Shortly after the market opened, the shared currency ran into a strong floor of bids around H4 support drawn from 1.1233, consequently forcing the pair to retest the 1.13 handle going into the close. Well done to any of our readers who managed to pin down a position from this line as it was, alongside the H4 support seen below at 1.1219, a noted move to watch out for in our previous report.

Given that daily action just rebounded from demand at 1.1242-1.1202, there is a chance that the 1.13 line could be taken out today. Assuming this comes to fruition a long position will then be considered on any retest seen thereafter, targeting H4 resistance at 1.1367 (sits two pips below daily supply at 1.1446-1.1369). The only grumble we have regarding this potential trade setup is that weekly price remains trading from supply seen at 1.1533-1.1278. And knowing that this area has capped upside since May 2015 (see red arrows), we feel that the currency will eventually drive lower to touch base with support penciled in at 1.0796 in the near future.

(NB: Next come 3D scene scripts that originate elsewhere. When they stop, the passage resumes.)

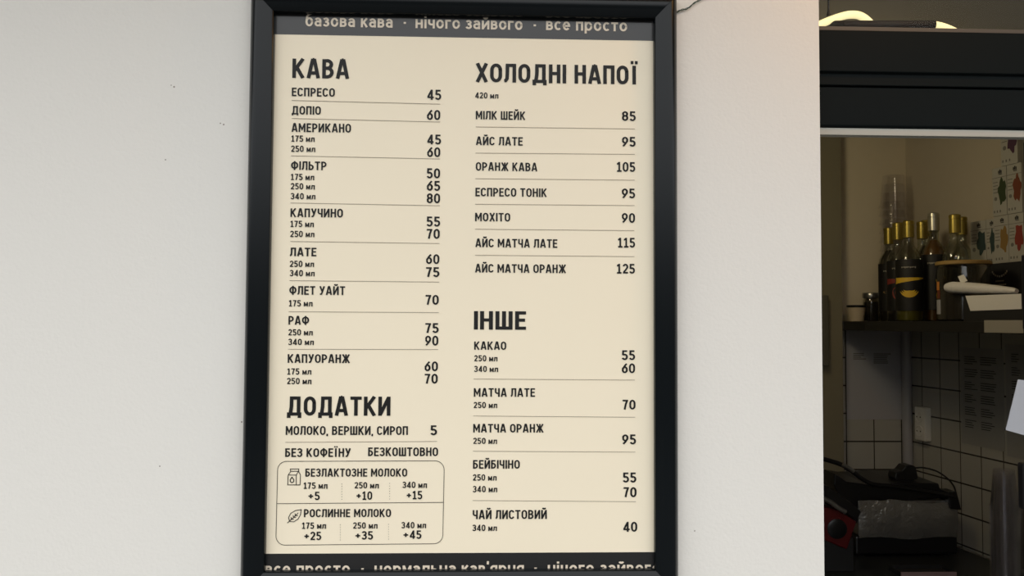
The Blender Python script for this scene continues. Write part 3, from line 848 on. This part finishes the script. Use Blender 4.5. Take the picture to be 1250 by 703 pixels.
# ------------------------------------------------------------------ bottles
def bottle(px, ytop, n, r, cap, label, art=None, liquid='syrup', lab=True, h=None, clear_top=False, stripe=None):
    """px: centre in the photo, ytop: top of its cap, n: its distance from the street wall"""
    base = at(px, 391, n); c = Vector((base.x, base.y, SH_T))
    H = at(px, ytop, n).z - SH_T
    t = thing('syrup_bottle', label, 'bottle', c, 'syrup bottles on the corner shelf')
    hb = H*0.62
    b = MB()
    prof = [(r*.90, 0.0005), (r, .006), (r, hb*.92), (r*.97, hb), (r*.86, hb+.016), (r*.60, hb+.032), (r*.40, hb+.044), (.0150, hb+.056), (.0150, H-.012)]
    b.lathe(prof, c, 28)
    b.build('glass_body', MT['glass'], t, smooth=True)
    b = MB(); rl = r-.003
    lp = [(rl*.9, .003), (rl, .008), (rl, hb*.86)] if clear_top else [(rl*.9, .003), (rl, .008), (rl, hb*.94), (rl*.84, hb+.014), (rl*.5, hb+.034), (.011, hb+.046)]
    b.lathe(lp, c, 24)
    b.build('syrup', MT[liquid], t, smooth=True)
    b = MB(); hc = H-.055 if H < .33 else H-.058
    b.lathe([(.0168, hc), (.0172, hc+.030), (.0172, H-.016), (.0160, H-.0155), (.0160, H-.0135), (.0176, H-.013), (.0176, H-.003), (.0150, H)], c, 24)
    b.build('cap', MT[cap], t, smooth=True)
    if lab:
        fc = math.atan2(CAM.y-c.y, CAM.x-c.x)
        b = MB(); b.arc_patch(c, r+.0006, fc-1.9, fc+1.9, c.z+hb*.17, c.z+hb*.985, 28)
        lb = b.build('label_wrap', MT['label'], t, smooth=True)

        def on(u, v, e=.0011):
            a = fc+u/r
            return Vector((c.x+(r+e)*math.cos(a), c.y+(r+e)*math.sin(a), c.z+v))
        if stripe:
            m_ = MB(); k = 12
            for i in range(k):
                u0 = -1.2*r+2.6*r*i/k; u1 = -1.2*r+2.6*r*(i+1)/k
                f = lambda u: (hb*.62+u*.10, hb*.69+u*.0 + .002)
                a0, a1 = f(u0), f(u1)
                th0 = .017*(1-i/k)+.003; th1 = .017*(1-(i+1)/k)+.003
                m_.flat([on(u0, hb*.60+(u0+r)*.16), on(u1, hb*.60+(u1+r)*.16), on(u1, hb*.60+(u1+r)*.16+th1), on(u0, hb*.60+(u0+r)*.16+th0)])
            m_.build('label_stripe', MT[stripe], lb)
        m_ = MB()
        for i in range(9):                               # unreadable script line
            u0 = -.55*r+1.1*r*i/9
            m_.flat([on(u0, hb*.845+.0012*math.sin(i*2.1)), on(u0+.0030, hb*.845+.0012*math.sin(i*2.1)), on(u0+.0030, hb*.868), on(u0, hb*.868)])
        m_.build('label_script', MT['tag'], lb)
        if art:
            kind, mat = art
            m_ = MB(); 
            if kind == 'bananas':
                for s_ in range(3):
                    up = []; dn = []
                    for i in range(11):
                        a = math.radians(200+140*i/10)
                        R0 = .030-.006*s_
                        up.append((math.cos(a)*R0, math.sin(a)*(R0+.001)))
                        wv = .0095*math.sin(math.pi*min(1, max(0, i/10)))
                        dn.append((math.cos(a)*(R0-wv), math.sin(a)*(R0-wv)))
                    for i in range(10):
                        m_.flat([on(x, hb*.46+.014+y, .0011+.0003*s_) for x, y in (up[i], up[i+1], dn[i+1], dn[i])])
            else:
                for (cu, cv, ru, rv) in kind:
                    m_.flat([on(cu+ru*math.cos(2*math.pi*i/16), hb*.40+cv+rv*math.sin(2*math.pi*i/16)) for i in range(16)])
            m_.build('label_print', MT[mat], lb)
    return t


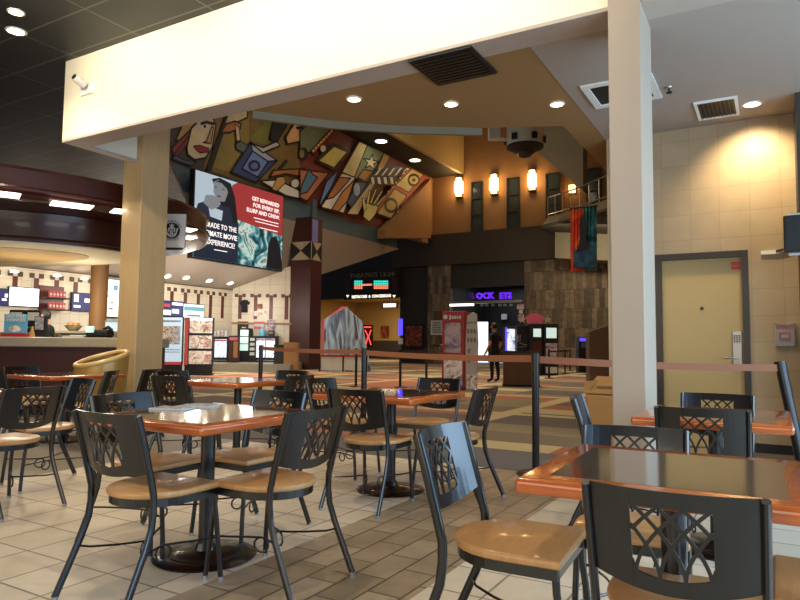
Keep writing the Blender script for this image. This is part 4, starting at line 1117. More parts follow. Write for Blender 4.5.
# ------------------------------------------------------------------ people
def person(name, label, loc, rz, joints, radii, edges, root, clothes, hair, head, scale=1.0):
    t = thing(name, label, 'person', loc, rz)
    me = bpy.data.meshes.new('body'); me.from_pydata([Vector(j)*scale for j in joints], edges, []); me.update()
    o = bpy.data.objects.new('body', me); C.objects.link(o)
    md = o.modifiers.new('skin', 'SKIN'); md.use_smooth_shade = True
    sd = o.modifiers.new('sub', 'SUBSURF'); sd.levels = 1; sd.render_levels = 1
    sv = me.skin_vertices[0].data
    for i, r in enumerate(radii): sv[i].radius = (r[0]*scale, r[1]*scale)
    sv[root].use_root = True
    bpy.context.view_layer.update(); dg = bpy.context.evaluated_depsgraph_get()
    nm = bpy.data.meshes.new_from_object(o.evaluated_get(dg), depsgraph=dg)
    bpy.data.objects.remove(o)
    for k in clothes['mats']: nm.materials.append(M[k])
    for pl in nm.polygons:
        c = pl.center/scale; pl.material_index = clothes['pick'](c); pl.use_smooth = True
    b = bpy.data.objects.new('body', nm); C.objects.link(b); b.parent = t
    # head features are tiny; hair is a cap
    hc, hr, hd = Vector(head[0])*scale, head[1]*scale, Vector(head[2]).normalized()
    mb = MB(); r = bmesh.ops.create_uvsphere(mb.bm, u_segments=16, v_segments=10, radius=hr*1.08)
    bmesh.ops.transform(mb.bm, matrix=Matrix.Diagonal((.92, 1, 1.1, 1)), verts=mb.bm.verts)
    rm = [v for v in mb.bm.verts if v.co.dot(hd) > hr*.45 and v.co.z < hr*.55 or v.co.z < -hr*.75]
    bmesh.ops.delete(mb.bm, geom=rm, context='VERTS')
    bmesh.ops.translate(mb.bm, vec=hc+Vector((0, 0, hr*.12)), verts=mb.bm.verts)
    mb.build('hair', hair, t, smooth=True)
    side = hd.cross(Vector((0, 0, 1)))
    mb = MB()
    for s in (-1, 1): mb.box(hc+hd*hr*.92+side*s*hr*.36+Vector((0, 0, hr*.08)), (hr*.16, hr*.16, hr*.1))
    mb.build('eyes', 'hair', t)
    mb = MB(); mb.box(hc+hd*hr*.9+Vector((0, 0, -hr*.52)), (hr*.2, hr*.35, hr*.07), math.atan2(hd.y, hd.x)); mb.build('mouth', 'belt', t)
    mb = MB(); mb.prism([hc+hd*hr*.9+Vector((0, 0, hr*.1)), hc+hd*hr*1.25+Vector((0, 0, -hr*.25)), hc+hd*hr*.85+side*hr*.16+Vector((0, 0, -hr*.28))], -side*hr*.3); mb.build('nose', 'skin', t)
    for s in (-1, 1): MB().box(hc+side*s*hr*.95, (hr*.2, hr*.3, hr*.5)).build('ear', 'skin', t)
    return t
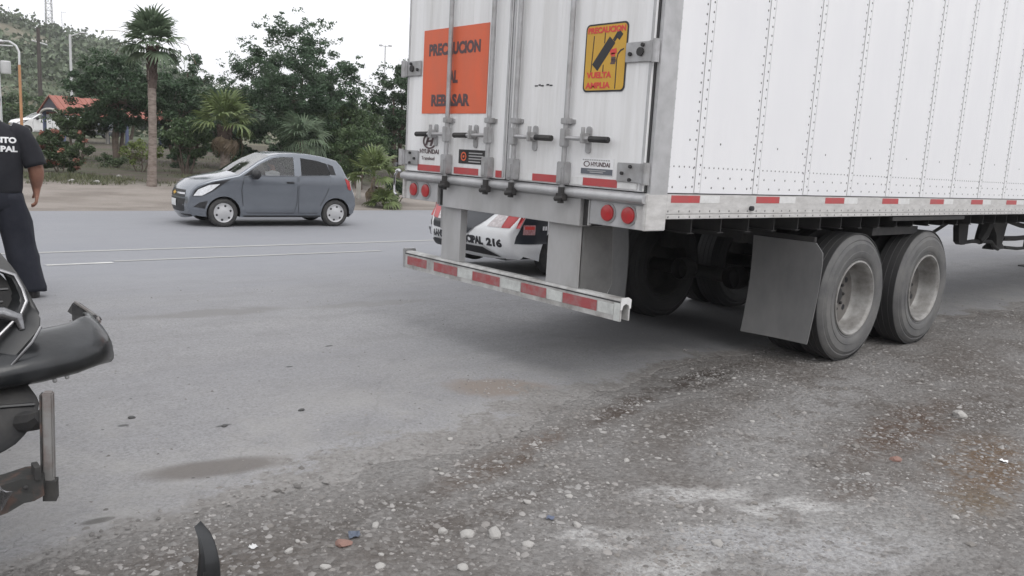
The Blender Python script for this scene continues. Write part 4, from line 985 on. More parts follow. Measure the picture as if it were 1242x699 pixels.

Therefore, we would strongly advise our readers to only trade above 1.13 with lower timeframe confirmation. This, as we’ve mentioned in past reports, could be in the form of an engulf of supply followed by a retest, a trendline break/retest or simply a collection of buying tails around support. Stops are usually placed 5-10 pips beyond confirming structures thus allowing the trade room to breathe.